The commercial potential is significant: beyond selling the system to every aircraft, costing up to thousands of dollars per unit depending on the aircraft, using the system will require a subscription fee for operation and maintenance, potentially generating billions in annual revenue. The system performs with high success rates in tests and simulations, and the company is working on giving the C&CAS the ability to prevent collisions between aircraft with the system installed and those without it.
The first field expected to adopt the technology is wildfire firefighting in North America, as early as next year. "The most burning problem in aerial firefighting, and we encountered it in Israel as well. Firefighting and police forces use drones to locate fire hotspots and identify the pace of spread. During a fire, firefighting pilots operate in harsh conditions, very low altitude, smoke, often heavy heat, and great fatigue. It is impossible to identify drones from the air. Therefore, to avoid a collision, when a firefighting helicopter or plane arrives, all drones must be on the ground. However, the drone is lifesaving equipment, and it is crucial to allow the firefighter to use the drone even when firefighting planes operate nearby. We have proven in many tests and demonstrations: with the C&CAS, planes, drones, and helicopters can operate together without the risk of collision."

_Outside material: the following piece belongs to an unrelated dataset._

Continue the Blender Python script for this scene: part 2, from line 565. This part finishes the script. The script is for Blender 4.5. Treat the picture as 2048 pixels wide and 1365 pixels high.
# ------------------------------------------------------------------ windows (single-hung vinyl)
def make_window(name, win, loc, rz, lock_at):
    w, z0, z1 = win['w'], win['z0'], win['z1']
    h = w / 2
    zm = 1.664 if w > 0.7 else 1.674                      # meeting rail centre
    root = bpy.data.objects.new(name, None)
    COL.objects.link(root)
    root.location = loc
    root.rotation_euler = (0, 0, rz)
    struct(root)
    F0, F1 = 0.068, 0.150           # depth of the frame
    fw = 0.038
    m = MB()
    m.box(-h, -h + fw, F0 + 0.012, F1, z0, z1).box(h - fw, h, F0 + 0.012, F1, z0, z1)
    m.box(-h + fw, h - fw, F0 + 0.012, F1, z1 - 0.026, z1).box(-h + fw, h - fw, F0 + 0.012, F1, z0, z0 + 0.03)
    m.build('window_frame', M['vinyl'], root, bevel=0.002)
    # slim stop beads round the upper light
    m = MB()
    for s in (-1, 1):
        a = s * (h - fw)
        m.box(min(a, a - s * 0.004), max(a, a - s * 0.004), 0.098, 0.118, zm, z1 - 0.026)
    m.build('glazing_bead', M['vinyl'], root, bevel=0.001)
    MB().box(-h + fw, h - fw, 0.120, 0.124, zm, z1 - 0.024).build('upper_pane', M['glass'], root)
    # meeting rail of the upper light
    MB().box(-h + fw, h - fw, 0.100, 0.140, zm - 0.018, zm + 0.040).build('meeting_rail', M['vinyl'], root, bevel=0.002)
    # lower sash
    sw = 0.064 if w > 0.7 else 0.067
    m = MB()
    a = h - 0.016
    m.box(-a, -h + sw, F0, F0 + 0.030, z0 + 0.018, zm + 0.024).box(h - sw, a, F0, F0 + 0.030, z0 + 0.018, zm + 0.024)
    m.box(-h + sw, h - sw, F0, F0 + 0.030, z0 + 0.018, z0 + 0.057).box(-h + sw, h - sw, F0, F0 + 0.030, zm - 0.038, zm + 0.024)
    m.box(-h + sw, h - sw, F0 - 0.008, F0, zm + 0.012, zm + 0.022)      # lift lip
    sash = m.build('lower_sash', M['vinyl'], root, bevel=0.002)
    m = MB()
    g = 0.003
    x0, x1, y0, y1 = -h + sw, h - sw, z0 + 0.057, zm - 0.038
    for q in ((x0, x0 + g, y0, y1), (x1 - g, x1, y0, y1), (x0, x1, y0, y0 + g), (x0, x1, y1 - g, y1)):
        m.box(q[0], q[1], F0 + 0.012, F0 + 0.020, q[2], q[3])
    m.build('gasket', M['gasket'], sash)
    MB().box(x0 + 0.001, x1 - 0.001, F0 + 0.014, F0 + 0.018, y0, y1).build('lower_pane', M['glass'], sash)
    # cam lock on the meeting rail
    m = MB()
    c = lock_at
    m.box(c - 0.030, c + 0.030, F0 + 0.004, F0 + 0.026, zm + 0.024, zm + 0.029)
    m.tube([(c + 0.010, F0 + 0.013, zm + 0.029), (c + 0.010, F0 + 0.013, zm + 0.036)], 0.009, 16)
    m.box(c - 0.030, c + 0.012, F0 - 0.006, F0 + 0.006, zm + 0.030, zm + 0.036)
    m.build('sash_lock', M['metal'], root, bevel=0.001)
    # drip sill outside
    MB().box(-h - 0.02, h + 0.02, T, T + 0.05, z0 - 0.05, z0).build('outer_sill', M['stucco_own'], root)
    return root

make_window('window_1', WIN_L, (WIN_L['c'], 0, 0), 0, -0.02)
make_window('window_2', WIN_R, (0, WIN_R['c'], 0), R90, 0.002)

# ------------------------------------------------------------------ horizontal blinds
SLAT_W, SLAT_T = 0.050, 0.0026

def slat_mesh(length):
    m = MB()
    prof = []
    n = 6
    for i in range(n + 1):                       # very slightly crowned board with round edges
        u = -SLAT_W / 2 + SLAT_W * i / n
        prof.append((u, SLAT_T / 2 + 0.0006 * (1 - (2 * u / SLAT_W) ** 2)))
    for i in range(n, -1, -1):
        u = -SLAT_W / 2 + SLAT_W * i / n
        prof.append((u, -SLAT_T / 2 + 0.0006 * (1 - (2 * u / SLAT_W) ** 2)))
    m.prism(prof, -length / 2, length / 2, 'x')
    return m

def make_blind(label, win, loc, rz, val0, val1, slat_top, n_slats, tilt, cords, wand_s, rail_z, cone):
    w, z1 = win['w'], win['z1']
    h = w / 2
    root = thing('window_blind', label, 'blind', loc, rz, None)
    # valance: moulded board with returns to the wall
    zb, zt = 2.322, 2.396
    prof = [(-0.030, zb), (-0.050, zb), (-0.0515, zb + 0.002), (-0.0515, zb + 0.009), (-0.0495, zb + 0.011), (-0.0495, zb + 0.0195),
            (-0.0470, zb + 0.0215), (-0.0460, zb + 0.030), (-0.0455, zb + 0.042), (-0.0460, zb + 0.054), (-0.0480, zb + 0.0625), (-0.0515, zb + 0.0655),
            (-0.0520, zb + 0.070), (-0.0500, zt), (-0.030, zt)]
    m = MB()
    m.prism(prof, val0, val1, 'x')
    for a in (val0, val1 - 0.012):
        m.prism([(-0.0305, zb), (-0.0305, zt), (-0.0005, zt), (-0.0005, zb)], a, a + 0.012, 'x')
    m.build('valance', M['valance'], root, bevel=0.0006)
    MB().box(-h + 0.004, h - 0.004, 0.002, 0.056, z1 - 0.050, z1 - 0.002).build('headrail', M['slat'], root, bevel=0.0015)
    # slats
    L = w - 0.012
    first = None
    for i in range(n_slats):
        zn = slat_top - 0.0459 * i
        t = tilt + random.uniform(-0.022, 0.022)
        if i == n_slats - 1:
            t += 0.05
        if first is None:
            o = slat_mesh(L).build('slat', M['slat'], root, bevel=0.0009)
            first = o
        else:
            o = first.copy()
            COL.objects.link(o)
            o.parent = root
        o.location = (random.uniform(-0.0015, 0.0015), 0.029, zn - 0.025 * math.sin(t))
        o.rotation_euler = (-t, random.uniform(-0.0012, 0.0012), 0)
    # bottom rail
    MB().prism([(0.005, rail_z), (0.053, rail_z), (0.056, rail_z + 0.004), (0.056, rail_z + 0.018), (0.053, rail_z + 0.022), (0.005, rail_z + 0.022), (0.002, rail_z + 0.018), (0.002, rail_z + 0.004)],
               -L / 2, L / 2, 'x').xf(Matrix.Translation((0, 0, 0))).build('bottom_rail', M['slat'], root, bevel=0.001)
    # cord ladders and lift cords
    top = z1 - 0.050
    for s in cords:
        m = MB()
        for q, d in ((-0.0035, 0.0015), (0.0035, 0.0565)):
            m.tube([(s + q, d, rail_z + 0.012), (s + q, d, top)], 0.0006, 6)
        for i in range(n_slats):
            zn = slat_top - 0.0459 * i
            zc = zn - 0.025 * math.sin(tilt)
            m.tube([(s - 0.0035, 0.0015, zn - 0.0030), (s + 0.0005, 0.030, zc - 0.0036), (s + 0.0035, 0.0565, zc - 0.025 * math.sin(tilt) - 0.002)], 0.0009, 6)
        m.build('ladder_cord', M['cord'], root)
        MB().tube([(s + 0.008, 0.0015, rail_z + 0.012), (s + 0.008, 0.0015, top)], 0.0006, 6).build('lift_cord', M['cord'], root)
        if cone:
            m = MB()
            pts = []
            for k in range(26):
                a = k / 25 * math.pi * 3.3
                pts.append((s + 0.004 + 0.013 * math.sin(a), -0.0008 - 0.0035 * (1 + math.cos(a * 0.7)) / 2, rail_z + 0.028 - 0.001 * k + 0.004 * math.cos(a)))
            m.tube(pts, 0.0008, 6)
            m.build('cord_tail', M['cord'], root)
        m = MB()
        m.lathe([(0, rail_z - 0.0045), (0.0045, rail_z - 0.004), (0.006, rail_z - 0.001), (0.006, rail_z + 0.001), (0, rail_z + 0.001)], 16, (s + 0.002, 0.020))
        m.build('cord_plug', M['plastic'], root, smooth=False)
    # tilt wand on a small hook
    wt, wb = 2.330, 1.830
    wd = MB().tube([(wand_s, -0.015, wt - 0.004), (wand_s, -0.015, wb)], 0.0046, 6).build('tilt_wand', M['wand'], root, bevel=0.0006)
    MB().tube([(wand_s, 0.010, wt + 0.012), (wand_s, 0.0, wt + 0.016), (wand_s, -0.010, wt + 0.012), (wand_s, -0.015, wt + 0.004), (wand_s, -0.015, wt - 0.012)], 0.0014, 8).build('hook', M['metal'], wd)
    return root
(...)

Another problem that the C&CAS solves is preventing the dropping of fire retardants from planes on firefighters on the ground in forest fires. "In a forest fire, the pilot does not see firefighters on the ground. Accidents have occurred in the past due to dropping retardants near firefighters on the ground. In one incident, a tree collapsed, killing one firefighter and injuring two others; in another, firefighters were washed away with the liquids several hundred meters down a steep slope. The C&CAS will prevent such events," says Cohen.